This might be the most irresponsible headline writing I've seen in quite a long time. In response to the terribly disturbing and horrible (as if I needed to clarify that I do indeed find it disturbing and horrible) news out of Los Angeles these past few days, Slate ran a story with the headline "How Many Kids Are Sexually Abused by Their Teachers?" With the subhed: "Probably millions."
I was shocked when I read that headline. That can't possibly be true, I thought. Dear God, where did they get those numbers? Oh my gosh, those poor children.
Well, as it turns out, they didn't. Get numbers, I mean. They reference a number of different surveys, none of which are backed up by any solid facts and some of which are methodically unsound. The subhed should have read, "We really aren't sure, but 'millions' probably looks scary to a lot of readers, so let's go with that." Including me, I admit, a villainous public school teacher myself.

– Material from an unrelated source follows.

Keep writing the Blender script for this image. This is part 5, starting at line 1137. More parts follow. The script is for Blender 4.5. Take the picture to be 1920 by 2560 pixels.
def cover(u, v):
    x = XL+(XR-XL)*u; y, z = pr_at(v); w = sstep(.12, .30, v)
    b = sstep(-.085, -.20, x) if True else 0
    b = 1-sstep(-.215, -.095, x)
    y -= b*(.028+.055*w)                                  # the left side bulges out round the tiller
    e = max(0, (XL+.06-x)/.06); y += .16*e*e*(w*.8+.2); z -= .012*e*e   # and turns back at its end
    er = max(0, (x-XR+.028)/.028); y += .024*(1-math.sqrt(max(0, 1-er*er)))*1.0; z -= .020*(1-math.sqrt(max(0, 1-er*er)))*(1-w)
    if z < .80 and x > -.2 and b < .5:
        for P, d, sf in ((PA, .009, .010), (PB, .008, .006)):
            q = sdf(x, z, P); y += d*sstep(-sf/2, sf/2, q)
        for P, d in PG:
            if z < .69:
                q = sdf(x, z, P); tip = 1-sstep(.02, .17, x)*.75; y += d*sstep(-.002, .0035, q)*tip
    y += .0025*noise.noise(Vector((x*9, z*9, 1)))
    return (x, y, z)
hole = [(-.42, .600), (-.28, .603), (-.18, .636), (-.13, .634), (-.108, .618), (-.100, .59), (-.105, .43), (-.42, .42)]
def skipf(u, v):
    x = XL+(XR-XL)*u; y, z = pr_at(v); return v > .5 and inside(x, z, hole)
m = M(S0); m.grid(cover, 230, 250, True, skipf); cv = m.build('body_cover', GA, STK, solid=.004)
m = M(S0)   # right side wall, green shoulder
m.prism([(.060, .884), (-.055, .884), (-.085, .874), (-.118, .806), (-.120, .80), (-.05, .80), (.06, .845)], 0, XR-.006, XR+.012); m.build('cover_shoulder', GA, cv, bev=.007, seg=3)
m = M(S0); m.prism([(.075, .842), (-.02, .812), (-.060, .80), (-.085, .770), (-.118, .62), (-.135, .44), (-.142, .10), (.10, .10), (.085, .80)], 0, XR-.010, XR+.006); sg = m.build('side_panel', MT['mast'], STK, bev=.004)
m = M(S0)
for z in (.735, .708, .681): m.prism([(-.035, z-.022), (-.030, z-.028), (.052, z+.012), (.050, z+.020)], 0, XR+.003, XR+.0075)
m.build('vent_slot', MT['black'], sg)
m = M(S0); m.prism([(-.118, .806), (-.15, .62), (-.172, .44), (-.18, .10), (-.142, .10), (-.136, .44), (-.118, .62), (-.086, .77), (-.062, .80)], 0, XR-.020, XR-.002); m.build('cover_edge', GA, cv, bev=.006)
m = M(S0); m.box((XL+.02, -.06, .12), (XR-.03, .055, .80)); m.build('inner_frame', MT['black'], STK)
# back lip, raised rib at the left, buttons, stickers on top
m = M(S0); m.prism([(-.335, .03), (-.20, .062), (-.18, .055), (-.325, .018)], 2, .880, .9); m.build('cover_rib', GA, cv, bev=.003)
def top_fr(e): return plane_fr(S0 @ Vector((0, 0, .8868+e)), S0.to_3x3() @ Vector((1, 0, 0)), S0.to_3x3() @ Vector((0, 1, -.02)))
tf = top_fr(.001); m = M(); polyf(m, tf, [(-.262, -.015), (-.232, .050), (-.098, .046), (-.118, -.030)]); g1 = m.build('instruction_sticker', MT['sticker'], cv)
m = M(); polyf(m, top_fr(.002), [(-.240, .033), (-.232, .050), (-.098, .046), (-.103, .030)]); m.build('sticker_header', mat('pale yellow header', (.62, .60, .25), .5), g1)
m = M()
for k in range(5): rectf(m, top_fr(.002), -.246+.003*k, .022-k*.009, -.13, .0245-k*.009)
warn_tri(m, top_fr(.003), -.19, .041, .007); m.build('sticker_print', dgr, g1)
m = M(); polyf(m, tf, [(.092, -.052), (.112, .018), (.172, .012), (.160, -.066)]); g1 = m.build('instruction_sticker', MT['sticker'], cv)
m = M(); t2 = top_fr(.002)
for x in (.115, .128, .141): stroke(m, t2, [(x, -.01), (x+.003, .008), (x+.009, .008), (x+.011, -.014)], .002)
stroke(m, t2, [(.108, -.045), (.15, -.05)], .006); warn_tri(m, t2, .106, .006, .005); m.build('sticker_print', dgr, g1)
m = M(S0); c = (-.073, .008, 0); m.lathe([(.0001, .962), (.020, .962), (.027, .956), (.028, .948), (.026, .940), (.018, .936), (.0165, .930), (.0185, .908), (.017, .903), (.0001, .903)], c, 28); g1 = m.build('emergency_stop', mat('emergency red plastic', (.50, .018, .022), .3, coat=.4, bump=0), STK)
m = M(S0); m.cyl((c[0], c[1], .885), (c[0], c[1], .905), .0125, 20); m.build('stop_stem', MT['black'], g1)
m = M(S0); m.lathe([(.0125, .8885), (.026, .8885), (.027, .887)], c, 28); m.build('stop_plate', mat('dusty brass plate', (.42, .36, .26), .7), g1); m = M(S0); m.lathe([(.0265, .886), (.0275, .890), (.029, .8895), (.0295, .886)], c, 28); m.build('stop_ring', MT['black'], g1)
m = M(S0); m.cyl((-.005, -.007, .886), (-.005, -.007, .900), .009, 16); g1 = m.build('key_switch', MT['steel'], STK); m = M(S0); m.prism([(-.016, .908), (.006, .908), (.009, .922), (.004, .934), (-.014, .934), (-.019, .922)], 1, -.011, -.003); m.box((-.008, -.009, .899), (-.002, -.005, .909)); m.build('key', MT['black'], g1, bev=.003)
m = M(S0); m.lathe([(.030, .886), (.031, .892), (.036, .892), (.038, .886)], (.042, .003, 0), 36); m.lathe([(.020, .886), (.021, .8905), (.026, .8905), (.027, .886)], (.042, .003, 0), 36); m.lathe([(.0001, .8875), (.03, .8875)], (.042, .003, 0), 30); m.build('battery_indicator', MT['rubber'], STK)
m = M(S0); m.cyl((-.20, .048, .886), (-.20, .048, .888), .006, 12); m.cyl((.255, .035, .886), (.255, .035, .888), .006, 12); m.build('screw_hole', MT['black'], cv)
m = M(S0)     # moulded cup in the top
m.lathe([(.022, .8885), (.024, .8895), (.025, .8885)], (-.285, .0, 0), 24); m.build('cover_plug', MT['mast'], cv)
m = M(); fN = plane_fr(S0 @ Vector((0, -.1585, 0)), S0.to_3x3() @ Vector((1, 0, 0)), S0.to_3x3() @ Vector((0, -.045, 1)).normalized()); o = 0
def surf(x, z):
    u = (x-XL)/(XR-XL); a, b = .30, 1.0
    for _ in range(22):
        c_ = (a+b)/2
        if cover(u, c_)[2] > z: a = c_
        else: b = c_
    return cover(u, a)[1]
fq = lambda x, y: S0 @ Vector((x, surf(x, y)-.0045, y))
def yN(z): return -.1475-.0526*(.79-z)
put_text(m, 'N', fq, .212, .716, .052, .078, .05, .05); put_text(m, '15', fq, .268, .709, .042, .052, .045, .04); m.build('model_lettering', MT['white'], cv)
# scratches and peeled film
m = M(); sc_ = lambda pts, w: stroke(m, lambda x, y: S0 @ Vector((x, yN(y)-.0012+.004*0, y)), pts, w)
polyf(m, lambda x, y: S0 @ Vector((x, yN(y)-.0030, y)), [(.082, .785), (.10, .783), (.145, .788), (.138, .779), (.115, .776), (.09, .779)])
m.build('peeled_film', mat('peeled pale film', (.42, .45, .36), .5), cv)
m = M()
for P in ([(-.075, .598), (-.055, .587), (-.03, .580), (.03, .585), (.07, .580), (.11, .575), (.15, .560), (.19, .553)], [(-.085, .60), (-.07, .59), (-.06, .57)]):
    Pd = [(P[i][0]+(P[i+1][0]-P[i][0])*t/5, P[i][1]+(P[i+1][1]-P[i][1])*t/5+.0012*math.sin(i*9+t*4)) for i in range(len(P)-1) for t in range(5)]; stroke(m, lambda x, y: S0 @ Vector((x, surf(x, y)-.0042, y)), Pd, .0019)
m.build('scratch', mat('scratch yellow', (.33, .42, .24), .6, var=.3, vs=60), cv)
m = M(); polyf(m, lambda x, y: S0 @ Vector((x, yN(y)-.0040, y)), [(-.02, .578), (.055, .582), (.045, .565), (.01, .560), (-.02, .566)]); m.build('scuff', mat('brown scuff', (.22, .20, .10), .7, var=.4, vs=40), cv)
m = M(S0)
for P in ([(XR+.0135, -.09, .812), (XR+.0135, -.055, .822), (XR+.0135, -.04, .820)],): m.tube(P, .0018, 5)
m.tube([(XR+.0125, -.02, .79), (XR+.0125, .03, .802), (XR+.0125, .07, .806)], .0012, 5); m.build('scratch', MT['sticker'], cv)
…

Maybe I'm young and innocent, still, but I find it hard to believe that millions of children have been abused by teachers. Not that even one child abused by a teacher isn't terrible, but I'm not sure what scaremongering about sexual-predator-teachers is going to accomplish. For many children (sadly, many of them being the children we here in NYC teach), school is the safest place they have. What good does it do anyone to suggest to normal folks that their local school is crawling with sexual predators, that their child has a 1-in-10 chance of being sexually harassed by a teacher?
Well, I guess it does the corporate teacher bashers some good. There's always that.